Defense Minister Kim Tae-young said Wednesday the military could conduct a preemptive strike against North Korean nuclear facilities, should signs of a nuclear attack by the North emerge in the event of war.

"A significant amount of damage could be sustained if we were to respond after a nuclear attack by North Korea, so we would have to hit North Korean targets as soon as clear signs of such an attack are detected," Kim said in a defense forum in Seoul.

"There is a controversy over the legitimacy of preemptive raids, but we should be allowed to do so if North Korea were to launch a nuclear strike," he said.

The remarks came just days after North Korea threatened to break off all dialogue and negotiations with South Korea, attacking Seoul for drawing up a new contingency plan to cope with possible internal instability, such as a regime collapse, in the reclusive state.

In a statement carried by the North's Korean Central News Agency, its National Defense Commission warned that it would initiate a "sacred retaliatory battle" against the South, cut off all dialogue and exclude it from all negotiations related to the security of the Korean Peninsula. The commission, headed by North Korean leader Kim Jong-il, is the highest ruling agency in the Stalinist state.

In regards to North Korea's increased military exercises in recent weeks, Defense Minister Kim said South Korea and the United States had mobilized their intelligence, surveillance and reconnaissance assets to closely monitor nuclear or missile activities in the North.

"If the North makes a provocative move, we'll thwart it on the spot as we did in the recent naval skirmish near the West Sea border," Kim sad.

In November, a firefight between the navies of the two Koreas occurred near the Northern Limit Line (NLL), the de facto sea border. A North Korean sailor was reportedly killed and three others wounded in the skirmish, while there were no South Korean casualties.

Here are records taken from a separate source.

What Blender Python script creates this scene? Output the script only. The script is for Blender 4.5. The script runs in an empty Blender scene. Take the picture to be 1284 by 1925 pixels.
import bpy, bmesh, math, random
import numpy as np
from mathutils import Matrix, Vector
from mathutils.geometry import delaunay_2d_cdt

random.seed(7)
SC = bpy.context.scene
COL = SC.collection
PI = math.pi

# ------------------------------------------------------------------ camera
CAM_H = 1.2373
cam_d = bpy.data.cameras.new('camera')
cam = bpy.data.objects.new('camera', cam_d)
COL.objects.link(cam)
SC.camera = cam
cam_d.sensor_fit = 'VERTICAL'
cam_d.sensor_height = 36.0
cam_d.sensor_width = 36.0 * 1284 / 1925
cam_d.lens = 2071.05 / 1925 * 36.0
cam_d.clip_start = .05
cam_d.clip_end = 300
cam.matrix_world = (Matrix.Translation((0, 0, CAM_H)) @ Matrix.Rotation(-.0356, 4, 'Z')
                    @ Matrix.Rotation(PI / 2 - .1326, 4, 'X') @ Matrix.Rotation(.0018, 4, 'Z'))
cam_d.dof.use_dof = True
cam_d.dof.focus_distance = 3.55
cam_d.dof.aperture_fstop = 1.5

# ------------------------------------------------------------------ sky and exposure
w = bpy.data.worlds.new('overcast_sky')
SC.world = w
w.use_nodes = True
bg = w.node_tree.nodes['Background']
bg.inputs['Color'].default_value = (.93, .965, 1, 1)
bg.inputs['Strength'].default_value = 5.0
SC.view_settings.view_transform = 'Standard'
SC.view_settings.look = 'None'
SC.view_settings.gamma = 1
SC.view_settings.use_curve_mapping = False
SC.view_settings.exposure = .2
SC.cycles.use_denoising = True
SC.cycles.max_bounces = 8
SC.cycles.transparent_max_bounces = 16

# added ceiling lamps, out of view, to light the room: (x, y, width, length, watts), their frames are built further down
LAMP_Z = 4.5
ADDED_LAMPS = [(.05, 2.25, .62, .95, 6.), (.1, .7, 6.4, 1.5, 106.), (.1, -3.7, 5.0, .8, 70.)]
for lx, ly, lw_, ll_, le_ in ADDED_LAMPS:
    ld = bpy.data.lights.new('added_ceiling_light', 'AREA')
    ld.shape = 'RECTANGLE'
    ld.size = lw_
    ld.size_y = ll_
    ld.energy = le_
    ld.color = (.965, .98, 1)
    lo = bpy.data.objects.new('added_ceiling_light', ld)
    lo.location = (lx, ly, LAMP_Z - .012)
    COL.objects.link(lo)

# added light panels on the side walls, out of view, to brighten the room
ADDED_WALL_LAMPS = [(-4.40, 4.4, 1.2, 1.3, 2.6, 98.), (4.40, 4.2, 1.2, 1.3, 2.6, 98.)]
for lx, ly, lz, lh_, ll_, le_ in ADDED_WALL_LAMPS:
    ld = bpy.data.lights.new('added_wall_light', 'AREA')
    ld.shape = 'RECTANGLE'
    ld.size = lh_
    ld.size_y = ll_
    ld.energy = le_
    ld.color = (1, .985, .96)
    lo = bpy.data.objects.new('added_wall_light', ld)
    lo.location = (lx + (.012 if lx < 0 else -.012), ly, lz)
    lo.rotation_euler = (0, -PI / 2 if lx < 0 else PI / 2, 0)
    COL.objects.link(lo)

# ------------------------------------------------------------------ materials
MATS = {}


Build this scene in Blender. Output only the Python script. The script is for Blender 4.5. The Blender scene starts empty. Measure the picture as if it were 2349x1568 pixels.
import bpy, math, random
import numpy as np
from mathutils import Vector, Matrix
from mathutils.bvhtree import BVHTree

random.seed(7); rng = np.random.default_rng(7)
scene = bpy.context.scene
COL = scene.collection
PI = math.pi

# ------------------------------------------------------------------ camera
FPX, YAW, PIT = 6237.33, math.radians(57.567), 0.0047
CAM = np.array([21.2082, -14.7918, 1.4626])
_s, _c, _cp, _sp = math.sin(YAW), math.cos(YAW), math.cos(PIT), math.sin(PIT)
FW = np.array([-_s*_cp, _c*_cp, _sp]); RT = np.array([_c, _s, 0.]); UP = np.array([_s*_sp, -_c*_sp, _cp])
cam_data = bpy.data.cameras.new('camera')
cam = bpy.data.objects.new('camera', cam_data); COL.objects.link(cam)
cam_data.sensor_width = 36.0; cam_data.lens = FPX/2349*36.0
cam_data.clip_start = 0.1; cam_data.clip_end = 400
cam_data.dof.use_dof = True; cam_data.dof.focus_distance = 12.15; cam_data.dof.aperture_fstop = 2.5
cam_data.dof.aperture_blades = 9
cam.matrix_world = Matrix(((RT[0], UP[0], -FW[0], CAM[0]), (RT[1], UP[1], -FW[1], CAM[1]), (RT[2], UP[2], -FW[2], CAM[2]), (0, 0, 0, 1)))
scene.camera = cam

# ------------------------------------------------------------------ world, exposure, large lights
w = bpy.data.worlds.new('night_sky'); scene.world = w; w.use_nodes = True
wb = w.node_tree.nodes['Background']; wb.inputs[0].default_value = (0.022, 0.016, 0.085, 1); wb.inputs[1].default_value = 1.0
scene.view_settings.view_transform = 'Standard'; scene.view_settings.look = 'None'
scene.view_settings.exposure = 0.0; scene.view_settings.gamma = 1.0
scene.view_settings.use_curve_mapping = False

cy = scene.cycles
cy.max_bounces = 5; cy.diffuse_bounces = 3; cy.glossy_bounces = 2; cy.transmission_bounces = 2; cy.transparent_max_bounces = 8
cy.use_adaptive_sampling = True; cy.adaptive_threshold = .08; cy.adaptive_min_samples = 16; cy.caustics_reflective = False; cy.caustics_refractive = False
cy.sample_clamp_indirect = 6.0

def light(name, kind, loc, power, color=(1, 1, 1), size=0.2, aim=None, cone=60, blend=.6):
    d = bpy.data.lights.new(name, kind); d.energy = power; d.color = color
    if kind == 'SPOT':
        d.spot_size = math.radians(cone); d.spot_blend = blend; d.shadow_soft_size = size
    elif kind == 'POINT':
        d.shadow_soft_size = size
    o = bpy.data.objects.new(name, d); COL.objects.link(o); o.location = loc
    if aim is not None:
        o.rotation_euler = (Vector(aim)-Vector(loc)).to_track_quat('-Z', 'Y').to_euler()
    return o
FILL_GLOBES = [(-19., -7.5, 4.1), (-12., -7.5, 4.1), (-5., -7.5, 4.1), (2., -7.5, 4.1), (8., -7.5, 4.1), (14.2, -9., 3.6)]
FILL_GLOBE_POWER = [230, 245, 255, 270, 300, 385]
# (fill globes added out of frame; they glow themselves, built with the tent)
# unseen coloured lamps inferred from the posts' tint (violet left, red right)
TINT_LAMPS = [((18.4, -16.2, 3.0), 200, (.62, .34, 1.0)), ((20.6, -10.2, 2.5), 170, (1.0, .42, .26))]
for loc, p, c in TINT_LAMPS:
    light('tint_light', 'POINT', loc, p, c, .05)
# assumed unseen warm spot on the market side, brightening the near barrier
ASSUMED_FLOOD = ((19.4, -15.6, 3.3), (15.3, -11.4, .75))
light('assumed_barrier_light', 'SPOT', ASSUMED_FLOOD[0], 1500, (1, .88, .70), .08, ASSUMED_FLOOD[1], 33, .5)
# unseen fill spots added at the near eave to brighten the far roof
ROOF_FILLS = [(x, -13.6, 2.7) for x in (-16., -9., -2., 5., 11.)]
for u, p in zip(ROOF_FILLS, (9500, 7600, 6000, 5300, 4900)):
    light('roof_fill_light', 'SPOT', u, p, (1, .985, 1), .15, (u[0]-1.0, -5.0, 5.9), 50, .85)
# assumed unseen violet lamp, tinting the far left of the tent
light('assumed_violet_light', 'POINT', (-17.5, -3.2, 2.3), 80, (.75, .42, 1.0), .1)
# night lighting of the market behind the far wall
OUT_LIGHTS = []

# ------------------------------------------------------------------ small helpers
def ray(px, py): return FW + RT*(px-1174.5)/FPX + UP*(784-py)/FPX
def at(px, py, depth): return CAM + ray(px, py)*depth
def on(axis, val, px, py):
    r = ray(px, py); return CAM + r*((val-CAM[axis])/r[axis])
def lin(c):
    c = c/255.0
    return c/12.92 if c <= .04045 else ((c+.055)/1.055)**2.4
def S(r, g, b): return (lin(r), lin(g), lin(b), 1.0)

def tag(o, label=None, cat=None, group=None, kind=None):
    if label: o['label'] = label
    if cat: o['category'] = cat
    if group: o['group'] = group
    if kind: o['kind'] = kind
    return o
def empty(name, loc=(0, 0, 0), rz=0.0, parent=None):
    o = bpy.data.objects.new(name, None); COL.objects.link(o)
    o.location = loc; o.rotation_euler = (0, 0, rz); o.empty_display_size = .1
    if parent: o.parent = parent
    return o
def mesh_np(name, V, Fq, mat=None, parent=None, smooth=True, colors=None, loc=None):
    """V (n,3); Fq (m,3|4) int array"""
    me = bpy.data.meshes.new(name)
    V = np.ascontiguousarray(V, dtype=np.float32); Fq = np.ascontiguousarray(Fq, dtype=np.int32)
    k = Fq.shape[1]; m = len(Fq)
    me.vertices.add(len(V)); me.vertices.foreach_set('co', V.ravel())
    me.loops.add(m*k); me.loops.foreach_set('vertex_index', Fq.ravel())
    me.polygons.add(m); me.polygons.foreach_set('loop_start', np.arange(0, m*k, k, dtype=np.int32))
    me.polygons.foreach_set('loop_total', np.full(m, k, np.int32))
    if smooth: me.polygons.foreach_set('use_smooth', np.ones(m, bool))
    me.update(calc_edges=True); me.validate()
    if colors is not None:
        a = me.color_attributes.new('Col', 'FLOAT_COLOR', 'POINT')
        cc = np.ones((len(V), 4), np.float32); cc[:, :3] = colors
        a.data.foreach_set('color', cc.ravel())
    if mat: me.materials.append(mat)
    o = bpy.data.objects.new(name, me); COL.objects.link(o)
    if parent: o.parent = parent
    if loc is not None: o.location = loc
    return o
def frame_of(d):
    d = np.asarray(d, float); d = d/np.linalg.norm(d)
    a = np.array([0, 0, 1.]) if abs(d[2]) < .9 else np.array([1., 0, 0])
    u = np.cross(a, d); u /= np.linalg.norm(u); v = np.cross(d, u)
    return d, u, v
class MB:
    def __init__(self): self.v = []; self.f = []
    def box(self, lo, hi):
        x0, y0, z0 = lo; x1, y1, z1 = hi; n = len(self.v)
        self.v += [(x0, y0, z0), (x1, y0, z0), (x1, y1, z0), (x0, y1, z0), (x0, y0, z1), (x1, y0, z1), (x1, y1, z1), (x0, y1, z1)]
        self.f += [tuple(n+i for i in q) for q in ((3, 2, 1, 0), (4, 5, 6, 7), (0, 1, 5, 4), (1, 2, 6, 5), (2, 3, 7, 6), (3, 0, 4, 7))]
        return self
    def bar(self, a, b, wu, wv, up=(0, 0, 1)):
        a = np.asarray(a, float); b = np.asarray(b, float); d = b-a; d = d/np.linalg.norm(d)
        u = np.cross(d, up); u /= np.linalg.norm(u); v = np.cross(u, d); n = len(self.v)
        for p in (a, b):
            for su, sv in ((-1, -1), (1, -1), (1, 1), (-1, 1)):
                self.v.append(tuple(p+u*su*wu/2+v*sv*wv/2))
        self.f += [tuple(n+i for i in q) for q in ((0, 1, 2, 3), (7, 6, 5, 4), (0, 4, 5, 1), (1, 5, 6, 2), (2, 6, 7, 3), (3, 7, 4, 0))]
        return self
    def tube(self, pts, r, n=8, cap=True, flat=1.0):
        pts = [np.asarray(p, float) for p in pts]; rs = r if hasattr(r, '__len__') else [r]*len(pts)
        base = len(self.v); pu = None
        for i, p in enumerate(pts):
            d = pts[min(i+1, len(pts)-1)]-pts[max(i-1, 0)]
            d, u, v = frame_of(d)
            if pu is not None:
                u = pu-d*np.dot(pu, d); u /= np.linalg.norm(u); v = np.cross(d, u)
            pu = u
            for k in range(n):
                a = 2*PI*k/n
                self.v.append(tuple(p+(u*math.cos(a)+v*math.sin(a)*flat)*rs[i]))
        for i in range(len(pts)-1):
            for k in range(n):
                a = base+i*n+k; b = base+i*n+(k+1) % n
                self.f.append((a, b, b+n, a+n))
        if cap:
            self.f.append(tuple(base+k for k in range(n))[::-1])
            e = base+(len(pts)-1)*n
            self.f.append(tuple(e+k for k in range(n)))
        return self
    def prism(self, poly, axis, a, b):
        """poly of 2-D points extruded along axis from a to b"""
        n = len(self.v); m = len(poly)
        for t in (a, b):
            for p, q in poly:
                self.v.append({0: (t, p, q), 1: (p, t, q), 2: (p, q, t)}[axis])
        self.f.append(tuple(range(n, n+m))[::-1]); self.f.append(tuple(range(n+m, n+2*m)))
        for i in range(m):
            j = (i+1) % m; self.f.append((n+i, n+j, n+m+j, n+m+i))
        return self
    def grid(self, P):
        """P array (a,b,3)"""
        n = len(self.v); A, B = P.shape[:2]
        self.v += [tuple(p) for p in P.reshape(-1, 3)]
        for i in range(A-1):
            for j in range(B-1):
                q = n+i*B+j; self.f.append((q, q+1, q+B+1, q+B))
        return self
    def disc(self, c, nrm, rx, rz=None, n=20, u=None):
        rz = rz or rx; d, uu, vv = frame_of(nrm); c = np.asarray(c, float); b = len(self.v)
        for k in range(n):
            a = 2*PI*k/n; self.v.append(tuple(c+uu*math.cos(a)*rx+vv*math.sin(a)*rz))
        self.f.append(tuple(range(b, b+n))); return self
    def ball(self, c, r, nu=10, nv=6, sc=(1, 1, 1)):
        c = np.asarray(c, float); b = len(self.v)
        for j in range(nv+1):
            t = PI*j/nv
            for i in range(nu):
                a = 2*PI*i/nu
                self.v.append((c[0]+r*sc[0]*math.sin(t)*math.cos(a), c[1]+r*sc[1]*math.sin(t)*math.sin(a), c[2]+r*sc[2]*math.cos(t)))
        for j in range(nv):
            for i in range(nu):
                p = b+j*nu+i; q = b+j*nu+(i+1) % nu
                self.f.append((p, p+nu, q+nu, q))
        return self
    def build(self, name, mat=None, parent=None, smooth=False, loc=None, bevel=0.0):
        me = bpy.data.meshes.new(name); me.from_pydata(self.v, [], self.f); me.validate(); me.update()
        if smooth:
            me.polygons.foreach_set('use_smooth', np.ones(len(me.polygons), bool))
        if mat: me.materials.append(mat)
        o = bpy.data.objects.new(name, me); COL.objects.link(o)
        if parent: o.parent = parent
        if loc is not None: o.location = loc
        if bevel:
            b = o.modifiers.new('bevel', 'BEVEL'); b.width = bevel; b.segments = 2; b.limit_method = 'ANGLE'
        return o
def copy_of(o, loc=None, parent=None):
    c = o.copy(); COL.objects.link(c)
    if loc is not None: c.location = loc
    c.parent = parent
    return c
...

It was the third naval confrontation between the two countries following ones in 1999 and 2002.

As for conservatives' demand for a readjustment of the timeline for the transition of wartime operational control from the United States to South Korea scheduled for 2012, the minister said both militaries have been fully preparing for the transition.

Kim said even if the security conditions will be bad in 2012, the South Korean military will make best efforts to exercise independent wartime operational control of its armed forces as agreed.

But he added that the leaders of the two allies could discuss readjustment of the timeline, if required.

Under the 2007 agreement on command arrangements, the ROK-U.S. Combined Forces Command will be disbanded and both militaries will instead establish separate theater commands here.